The task =
Print, exactly as they stand, the lines from the start of the listing to the line containing "scene.render.engine = 'CYCLES';", inclusive.

--------------------------------

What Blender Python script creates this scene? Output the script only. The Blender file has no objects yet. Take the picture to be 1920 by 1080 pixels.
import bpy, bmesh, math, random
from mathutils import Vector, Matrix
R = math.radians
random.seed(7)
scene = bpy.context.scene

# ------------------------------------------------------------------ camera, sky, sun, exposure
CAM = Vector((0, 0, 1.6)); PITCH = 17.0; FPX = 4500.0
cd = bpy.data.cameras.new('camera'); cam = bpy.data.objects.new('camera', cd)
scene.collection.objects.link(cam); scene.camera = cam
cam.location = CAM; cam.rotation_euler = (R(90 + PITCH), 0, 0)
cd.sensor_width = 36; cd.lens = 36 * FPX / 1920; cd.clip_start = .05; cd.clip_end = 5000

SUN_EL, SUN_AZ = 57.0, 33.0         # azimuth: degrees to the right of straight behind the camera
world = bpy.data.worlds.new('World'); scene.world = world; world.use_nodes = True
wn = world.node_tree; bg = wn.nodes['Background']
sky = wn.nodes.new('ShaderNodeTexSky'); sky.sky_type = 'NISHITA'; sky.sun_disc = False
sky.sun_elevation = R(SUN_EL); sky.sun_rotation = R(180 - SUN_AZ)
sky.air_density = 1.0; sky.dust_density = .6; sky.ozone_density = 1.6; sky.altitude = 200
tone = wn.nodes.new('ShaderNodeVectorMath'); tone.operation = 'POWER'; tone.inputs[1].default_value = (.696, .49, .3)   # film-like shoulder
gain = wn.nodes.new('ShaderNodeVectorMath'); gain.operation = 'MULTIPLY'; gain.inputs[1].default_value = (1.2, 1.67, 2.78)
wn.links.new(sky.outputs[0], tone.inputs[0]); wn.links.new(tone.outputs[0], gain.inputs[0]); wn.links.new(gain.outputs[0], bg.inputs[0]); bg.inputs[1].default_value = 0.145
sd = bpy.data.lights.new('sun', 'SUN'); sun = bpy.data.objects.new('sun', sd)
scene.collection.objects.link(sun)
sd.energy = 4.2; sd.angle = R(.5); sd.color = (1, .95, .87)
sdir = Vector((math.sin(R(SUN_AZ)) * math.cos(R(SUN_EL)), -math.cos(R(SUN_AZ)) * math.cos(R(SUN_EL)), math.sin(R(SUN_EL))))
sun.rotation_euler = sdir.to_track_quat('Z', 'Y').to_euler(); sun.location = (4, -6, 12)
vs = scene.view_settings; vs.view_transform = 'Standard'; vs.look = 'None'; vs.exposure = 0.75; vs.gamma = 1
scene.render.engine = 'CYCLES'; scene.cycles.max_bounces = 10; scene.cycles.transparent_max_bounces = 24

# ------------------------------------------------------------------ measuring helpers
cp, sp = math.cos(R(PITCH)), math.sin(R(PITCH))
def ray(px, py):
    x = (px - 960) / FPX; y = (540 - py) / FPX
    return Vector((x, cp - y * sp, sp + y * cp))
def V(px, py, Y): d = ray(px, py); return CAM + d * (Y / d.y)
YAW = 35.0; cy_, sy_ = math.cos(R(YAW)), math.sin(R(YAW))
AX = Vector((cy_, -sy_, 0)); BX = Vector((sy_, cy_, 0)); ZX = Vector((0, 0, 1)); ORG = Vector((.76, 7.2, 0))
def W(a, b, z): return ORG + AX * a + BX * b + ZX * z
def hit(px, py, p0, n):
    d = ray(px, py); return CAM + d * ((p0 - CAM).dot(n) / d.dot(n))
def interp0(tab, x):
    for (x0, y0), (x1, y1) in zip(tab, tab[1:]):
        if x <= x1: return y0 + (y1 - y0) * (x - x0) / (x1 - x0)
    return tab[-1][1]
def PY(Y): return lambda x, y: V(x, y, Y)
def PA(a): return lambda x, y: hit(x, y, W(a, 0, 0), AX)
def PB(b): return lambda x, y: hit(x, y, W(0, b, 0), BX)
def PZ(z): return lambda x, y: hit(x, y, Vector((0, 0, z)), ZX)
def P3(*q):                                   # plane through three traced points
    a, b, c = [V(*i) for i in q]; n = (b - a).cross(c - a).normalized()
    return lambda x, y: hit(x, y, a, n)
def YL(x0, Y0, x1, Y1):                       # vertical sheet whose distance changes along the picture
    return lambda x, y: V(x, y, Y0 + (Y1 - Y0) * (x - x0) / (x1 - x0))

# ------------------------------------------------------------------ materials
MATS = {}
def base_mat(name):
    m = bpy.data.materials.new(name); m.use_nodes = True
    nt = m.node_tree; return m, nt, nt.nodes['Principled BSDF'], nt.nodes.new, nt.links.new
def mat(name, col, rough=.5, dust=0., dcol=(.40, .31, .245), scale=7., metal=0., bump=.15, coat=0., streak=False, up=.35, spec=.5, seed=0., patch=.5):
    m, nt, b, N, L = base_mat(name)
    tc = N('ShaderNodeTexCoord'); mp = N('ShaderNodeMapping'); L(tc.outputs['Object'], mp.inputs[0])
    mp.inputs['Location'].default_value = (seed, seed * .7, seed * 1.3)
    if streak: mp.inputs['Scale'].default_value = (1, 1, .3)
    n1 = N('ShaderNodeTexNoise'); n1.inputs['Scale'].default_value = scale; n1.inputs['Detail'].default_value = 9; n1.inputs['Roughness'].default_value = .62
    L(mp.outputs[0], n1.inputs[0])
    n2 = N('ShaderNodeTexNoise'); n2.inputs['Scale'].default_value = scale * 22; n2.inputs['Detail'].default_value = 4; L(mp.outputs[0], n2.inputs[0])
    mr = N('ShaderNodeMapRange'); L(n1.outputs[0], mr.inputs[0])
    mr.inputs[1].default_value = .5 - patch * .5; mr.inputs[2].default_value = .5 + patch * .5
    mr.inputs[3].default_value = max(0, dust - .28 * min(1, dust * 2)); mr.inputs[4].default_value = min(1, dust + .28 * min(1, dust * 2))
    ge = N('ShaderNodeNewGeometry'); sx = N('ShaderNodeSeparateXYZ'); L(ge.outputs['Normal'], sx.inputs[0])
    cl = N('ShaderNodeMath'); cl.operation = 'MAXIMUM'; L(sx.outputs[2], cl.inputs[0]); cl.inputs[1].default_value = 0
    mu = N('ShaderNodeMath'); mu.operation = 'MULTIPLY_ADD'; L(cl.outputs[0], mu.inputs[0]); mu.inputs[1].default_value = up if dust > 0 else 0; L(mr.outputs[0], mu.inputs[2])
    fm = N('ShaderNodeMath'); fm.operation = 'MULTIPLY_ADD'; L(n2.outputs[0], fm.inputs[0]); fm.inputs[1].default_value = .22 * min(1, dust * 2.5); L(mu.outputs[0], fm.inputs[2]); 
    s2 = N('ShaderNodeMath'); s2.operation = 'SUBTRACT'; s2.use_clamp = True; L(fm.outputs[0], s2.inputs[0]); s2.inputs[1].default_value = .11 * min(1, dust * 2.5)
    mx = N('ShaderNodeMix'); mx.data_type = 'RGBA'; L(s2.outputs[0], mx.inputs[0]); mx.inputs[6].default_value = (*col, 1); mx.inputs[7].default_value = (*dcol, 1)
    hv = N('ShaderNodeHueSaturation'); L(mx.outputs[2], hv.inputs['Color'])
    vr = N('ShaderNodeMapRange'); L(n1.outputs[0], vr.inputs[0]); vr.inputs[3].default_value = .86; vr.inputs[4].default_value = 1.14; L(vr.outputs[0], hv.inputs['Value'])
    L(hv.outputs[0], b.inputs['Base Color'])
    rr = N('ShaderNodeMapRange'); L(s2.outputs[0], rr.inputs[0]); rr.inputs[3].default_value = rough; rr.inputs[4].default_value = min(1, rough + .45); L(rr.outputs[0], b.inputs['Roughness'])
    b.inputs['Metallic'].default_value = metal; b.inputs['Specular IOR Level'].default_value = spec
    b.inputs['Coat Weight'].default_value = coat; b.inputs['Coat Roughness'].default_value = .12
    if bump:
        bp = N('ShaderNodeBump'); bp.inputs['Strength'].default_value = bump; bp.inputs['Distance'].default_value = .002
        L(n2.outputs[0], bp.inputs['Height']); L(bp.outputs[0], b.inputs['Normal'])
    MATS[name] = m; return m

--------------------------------

Expected output =
What Blender Python script creates this scene? Output the script only. The Blender file has no objects yet. Take the picture to be 1920 by 1080 pixels.
import bpy, bmesh, math, random
from mathutils import Vector, Matrix
R = math.radians
random.seed(7)
scene = bpy.context.scene

# ------------------------------------------------------------------ camera, sky, sun, exposure
CAM = Vector((0, 0, 1.6)); PITCH = 17.0; FPX = 4500.0
cd = bpy.data.cameras.new('camera'); cam = bpy.data.objects.new('camera', cd)
scene.collection.objects.link(cam); scene.camera = cam
cam.location = CAM; cam.rotation_euler = (R(90 + PITCH), 0, 0)
cd.sensor_width = 36; cd.lens = 36 * FPX / 1920; cd.clip_start = .05; cd.clip_end = 5000

SUN_EL, SUN_AZ = 57.0, 33.0         # azimuth: degrees to the right of straight behind the camera
world = bpy.data.worlds.new('World'); scene.world = world; world.use_nodes = True
wn = world.node_tree; bg = wn.nodes['Background']
sky = wn.nodes.new('ShaderNodeTexSky'); sky.sky_type = 'NISHITA'; sky.sun_disc = False
sky.sun_elevation = R(SUN_EL); sky.sun_rotation = R(180 - SUN_AZ)
sky.air_density = 1.0; sky.dust_density = .6; sky.ozone_density = 1.6; sky.altitude = 200
tone = wn.nodes.new('ShaderNodeVectorMath'); tone.operation = 'POWER'; tone.inputs[1].default_value = (.696, .49, .3)   # film-like shoulder
gain = wn.nodes.new('ShaderNodeVectorMath'); gain.operation = 'MULTIPLY'; gain.inputs[1].default_value = (1.2, 1.67, 2.78)
wn.links.new(sky.outputs[0], tone.inputs[0]); wn.links.new(tone.outputs[0], gain.inputs[0]); wn.links.new(gain.outputs[0], bg.inputs[0]); bg.inputs[1].default_value = 0.145
sd = bpy.data.lights.new('sun', 'SUN'); sun = bpy.data.objects.new('sun', sd)
scene.collection.objects.link(sun)
sd.energy = 4.2; sd.angle = R(.5); sd.color = (1, .95, .87)
sdir = Vector((math.sin(R(SUN_AZ)) * math.cos(R(SUN_EL)), -math.cos(R(SUN_AZ)) * math.cos(R(SUN_EL)), math.sin(R(SUN_EL))))
sun.rotation_euler = sdir.to_track_quat('Z', 'Y').to_euler(); sun.location = (4, -6, 12)
vs = scene.view_settings; vs.view_transform = 'Standard'; vs.look = 'None'; vs.exposure = 0.75; vs.gamma = 1
scene.render.engine = 'CYCLES'; scene.cycles.max_bounces = 10; scene.cycles.transparent_max_bounces = 24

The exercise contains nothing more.